DEUX VISIONS QUI S’AFFRONTENT
En mars 2016, l’Allemagne, l’Autriche, la Belgique, la France, le Luxembourg, les Pays-Bas et la Suède ont porté un projet de révision de la directive de 1996 visant à offrir aux travailleurs détachés un salaire équivalant à celui de leurs collègues dans leur pays d’expatriation. Onze membres de l’UE l’ont rejeté (Bulgarie, Croatie, Danemark, Estonie, Hongrie, Lituanie, Lettonie, Pologne, République tchèque, Roumanie, Slovaquie), dénonçant une tentative de protectionnisme allant à l’encontre de la politique économique européenne. Malgré ce refus, un projet de révision du statut des travailleurs détachés est en discussion au Conseil européen. Le gouvernement français propose la réduction de la durée maximale du détachement à douze mois au lieu des trente-six actuels et une rémunération du travailleur en adéquation avec les accords collectifs du pays d’accueil, sans possibilité de dérogation. D’autres transformations sont proposées, comme la prise en compte de la durée du détachement dès le premier jour, la mise en place d’un réel système d’échange d’informations entre les organismes de gestion sociale des différents membres de l’UE afin de lutter plus efficacement contre la fraude sociale, ou encore l’intégration des indemnités de transport, d’hébergement et de repas dans le salaire du travailleur détaché. Soutenue par l’Autriche et l’Allemagne, la France a remporté une victoire diplomatique, en octobre 2017, en obtenant l’accord de la Bulgarie, de la République tchèque, de la Roumanie et de la Slovénie. La Hongrie, la Lettonie, la Lituanie et la Pologne restent contre.
DES INTÉRÊTS QUI DIFFÈRENT
En 2015, la Commission recensait 2,05 millions de travailleurs détachés dans l’UE, le quart provenant de Pologne (463174), loin devant l’Allemagne et la France (respectivement 240 862 et 139 040). Ces dernières sont néanmoins les principaux pays d’accueil : en 2015, l’Allemagne en a reçu 418 908, la France 177 674, la Pologne moins de 18000. Au-delà de ce décompte officiel, la Commission nationale de lutte contre le travail illégal calcule que 286 000 détachés illégaux seraient employés en France, soit une augmentation de 25 % par rapport à 2014. Si ces personnes exercent dans tous les secteurs, la Direction générale du Trésor rappelle que, en France, 83 % sont des ouvriers (1). On note également que 27 % sont embauchés dans le bâtiment, 25% par des entreprises d’intérim et 16 % dans l’industrie. L’agriculture n’est pas en reste puisqu’il s’agit du secteur dans lequel le recours au détachement suit la progression la plus forte.

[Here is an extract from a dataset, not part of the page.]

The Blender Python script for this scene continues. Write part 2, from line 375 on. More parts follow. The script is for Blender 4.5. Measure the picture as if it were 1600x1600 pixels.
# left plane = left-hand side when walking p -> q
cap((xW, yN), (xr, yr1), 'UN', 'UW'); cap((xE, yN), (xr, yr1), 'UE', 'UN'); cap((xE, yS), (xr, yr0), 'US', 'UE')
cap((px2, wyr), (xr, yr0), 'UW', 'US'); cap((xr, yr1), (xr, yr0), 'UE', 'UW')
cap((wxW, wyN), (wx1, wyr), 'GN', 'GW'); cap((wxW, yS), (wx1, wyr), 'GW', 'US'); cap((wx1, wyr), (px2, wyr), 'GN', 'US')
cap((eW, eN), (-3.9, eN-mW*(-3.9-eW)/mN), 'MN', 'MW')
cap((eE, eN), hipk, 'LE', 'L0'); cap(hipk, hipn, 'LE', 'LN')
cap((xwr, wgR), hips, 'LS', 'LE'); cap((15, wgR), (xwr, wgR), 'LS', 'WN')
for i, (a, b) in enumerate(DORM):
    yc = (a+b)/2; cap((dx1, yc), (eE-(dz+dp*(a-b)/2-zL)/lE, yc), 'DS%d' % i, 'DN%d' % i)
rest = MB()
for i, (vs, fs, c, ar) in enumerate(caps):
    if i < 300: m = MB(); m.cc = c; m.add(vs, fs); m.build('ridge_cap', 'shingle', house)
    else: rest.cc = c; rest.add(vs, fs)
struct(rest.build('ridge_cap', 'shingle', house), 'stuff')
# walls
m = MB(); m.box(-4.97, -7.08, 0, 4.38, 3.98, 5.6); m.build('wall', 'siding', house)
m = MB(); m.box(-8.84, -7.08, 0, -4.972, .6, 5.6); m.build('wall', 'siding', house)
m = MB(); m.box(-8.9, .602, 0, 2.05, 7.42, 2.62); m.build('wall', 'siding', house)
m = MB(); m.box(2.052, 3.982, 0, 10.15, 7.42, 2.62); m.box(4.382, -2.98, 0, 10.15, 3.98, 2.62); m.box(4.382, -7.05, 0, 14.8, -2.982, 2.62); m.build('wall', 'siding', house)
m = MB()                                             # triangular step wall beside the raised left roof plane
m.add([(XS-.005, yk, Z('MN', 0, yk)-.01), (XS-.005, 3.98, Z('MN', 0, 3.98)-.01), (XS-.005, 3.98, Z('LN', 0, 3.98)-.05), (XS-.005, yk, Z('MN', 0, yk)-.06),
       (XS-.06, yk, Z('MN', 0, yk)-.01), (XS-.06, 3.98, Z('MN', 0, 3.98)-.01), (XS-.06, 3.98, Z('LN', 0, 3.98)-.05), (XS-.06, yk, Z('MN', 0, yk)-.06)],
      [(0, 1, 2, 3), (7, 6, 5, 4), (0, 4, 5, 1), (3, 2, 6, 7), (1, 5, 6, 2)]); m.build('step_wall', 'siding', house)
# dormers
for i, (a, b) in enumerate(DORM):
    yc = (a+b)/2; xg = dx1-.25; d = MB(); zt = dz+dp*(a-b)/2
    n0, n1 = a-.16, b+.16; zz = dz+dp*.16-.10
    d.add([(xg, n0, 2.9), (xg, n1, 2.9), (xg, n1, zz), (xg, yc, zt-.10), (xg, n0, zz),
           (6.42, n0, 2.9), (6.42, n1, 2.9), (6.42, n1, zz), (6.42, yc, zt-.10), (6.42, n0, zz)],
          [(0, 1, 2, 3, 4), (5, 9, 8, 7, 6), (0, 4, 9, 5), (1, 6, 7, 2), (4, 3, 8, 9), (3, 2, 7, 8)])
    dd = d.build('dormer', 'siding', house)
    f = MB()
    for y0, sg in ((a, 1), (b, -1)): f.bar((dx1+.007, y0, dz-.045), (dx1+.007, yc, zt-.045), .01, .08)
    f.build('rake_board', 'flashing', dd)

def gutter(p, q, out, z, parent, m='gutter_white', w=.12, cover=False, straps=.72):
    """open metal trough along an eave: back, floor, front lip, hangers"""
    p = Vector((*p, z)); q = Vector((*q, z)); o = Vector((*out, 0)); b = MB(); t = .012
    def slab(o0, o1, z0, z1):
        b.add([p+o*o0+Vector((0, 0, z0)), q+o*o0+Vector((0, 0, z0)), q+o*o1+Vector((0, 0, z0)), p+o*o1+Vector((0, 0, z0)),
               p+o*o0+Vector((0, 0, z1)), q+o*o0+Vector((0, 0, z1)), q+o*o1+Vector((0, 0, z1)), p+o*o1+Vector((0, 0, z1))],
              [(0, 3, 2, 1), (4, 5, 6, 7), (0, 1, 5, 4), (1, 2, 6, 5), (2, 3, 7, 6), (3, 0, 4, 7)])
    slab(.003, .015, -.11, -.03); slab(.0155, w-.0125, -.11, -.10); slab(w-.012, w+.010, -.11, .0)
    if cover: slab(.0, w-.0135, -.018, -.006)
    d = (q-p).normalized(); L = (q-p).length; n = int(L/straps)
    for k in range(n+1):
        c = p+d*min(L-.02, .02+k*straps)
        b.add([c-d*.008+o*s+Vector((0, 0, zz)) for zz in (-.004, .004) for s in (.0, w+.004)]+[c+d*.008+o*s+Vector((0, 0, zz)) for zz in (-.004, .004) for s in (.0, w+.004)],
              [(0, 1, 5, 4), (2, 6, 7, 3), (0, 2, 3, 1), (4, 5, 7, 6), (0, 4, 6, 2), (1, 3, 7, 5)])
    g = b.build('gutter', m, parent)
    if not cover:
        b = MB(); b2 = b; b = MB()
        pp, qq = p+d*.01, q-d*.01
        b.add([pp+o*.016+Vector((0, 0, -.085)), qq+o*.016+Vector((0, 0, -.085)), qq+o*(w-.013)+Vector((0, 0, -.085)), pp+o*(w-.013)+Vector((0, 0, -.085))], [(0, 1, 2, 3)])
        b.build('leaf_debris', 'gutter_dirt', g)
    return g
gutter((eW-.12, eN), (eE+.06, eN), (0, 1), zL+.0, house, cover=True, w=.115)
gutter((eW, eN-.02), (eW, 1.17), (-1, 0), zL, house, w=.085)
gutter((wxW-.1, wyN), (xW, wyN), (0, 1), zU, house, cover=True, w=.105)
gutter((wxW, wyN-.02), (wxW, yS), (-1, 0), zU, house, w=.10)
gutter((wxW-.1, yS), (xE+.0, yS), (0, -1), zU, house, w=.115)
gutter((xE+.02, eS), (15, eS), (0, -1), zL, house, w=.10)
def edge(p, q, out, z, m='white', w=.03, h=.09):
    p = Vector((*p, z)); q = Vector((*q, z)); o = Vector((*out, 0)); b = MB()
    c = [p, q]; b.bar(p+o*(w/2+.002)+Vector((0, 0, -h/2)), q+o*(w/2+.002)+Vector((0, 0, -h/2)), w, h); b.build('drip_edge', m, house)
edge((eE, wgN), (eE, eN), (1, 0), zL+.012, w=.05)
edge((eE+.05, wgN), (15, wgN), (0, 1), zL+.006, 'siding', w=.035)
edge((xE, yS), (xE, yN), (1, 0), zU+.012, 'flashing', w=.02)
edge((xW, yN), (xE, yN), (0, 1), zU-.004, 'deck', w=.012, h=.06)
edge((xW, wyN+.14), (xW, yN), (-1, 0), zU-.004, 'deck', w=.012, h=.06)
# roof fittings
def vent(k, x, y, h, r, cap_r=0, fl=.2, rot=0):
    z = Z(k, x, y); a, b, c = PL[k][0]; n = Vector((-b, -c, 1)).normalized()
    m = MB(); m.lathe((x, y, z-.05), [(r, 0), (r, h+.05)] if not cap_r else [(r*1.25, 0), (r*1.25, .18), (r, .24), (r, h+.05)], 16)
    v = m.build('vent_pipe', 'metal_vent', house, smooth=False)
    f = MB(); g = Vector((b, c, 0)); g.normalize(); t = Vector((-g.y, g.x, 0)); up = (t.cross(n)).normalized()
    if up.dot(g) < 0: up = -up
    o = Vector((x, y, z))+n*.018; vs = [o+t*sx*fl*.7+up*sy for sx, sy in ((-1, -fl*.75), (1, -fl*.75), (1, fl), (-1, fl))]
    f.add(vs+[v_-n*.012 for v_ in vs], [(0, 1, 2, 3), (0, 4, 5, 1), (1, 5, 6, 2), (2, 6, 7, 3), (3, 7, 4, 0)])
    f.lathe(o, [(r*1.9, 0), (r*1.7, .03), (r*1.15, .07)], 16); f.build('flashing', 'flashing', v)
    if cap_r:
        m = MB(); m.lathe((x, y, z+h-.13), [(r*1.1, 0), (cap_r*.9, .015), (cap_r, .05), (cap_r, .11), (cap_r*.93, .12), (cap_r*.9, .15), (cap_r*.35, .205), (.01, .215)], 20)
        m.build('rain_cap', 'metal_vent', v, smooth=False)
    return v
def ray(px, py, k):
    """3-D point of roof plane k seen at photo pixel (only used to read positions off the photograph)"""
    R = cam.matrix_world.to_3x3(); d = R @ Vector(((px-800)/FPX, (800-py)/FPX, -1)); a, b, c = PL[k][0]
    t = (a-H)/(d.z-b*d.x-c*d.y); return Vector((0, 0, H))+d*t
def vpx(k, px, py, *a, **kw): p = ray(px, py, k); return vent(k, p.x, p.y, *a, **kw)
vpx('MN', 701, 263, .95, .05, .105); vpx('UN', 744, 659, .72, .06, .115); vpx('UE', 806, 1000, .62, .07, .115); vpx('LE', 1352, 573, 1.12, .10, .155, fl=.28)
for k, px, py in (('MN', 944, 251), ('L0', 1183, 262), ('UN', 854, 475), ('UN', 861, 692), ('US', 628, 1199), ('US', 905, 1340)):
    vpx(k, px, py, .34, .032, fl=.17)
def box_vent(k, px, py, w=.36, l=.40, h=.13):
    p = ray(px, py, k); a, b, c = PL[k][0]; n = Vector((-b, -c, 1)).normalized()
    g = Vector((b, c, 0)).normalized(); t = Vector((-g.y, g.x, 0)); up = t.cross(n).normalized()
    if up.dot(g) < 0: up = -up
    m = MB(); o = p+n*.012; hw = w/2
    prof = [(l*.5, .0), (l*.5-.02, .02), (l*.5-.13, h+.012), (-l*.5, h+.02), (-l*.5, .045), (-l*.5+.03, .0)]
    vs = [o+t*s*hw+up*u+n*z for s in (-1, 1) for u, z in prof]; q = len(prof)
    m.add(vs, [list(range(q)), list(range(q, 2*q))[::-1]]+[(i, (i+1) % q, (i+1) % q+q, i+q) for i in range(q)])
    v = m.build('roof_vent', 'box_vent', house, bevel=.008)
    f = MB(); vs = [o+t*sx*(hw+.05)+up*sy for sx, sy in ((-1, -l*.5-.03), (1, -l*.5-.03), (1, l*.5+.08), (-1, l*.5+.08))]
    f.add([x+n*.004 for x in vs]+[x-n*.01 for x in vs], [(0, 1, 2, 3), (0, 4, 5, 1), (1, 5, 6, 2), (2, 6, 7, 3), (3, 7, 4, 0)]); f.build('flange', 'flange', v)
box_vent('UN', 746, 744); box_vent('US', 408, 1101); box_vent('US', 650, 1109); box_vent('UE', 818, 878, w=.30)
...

UNE EUROPE CONTRASTÉE ET INÉGALE
Malgré leur nombre en progression, en France, les travailleurs détachés ne représentent qu’entre 1,6 et 2,7 % de la population active. Mais ils cristallisent les critiques et les débats au sein desquels leur propre réalité socio-économique est peu évoquée. Recrutés dans des secteurs nécessitant une importante main-d’oeuvre, ils sont soumis à une très grande flexibilité géographique et salariale, une grande précarité de l’emploi et une charge de travail permanente et forte. Si leur statut soulève la question de la libre circulation européenne, il met aussi en perspective les inégalités interétatiques en Europe. Le texte sur les travailleurs détachés a été adopté lorsque l’UE ne comptait que 15 membres aux situations économiques et sociales relativement homogènes. L’agrandissement à 25 puis 27 membres en 2004 et 2007 a entraîné une division de l’Europe en trois aires : des centres, noeuds de puissants réseaux de circulation et d’échanges articulés autour de plates-formes multimodales, des périphéries intégrées (régions touristiques, industrielles ou agricoles), et des périphéries marginalisées où l’on retrouve les 12 nouveaux pays membres en dehors de leur capitale et de leurs régions frontalières dynamiques. Toujours d’actualité, cette division, reflet de réalités socioéconomiques plurielles, met plus que jamais la cohérence européenne au défi.
NOTE
(1) Marine Cheuvreux et Rémy Mathieu, « Concurrence sociale des travailleurs détachés en France : fausses évidences et réalités », in Trésor-Éco no 171, Direction générale du Trésor, juin 2016.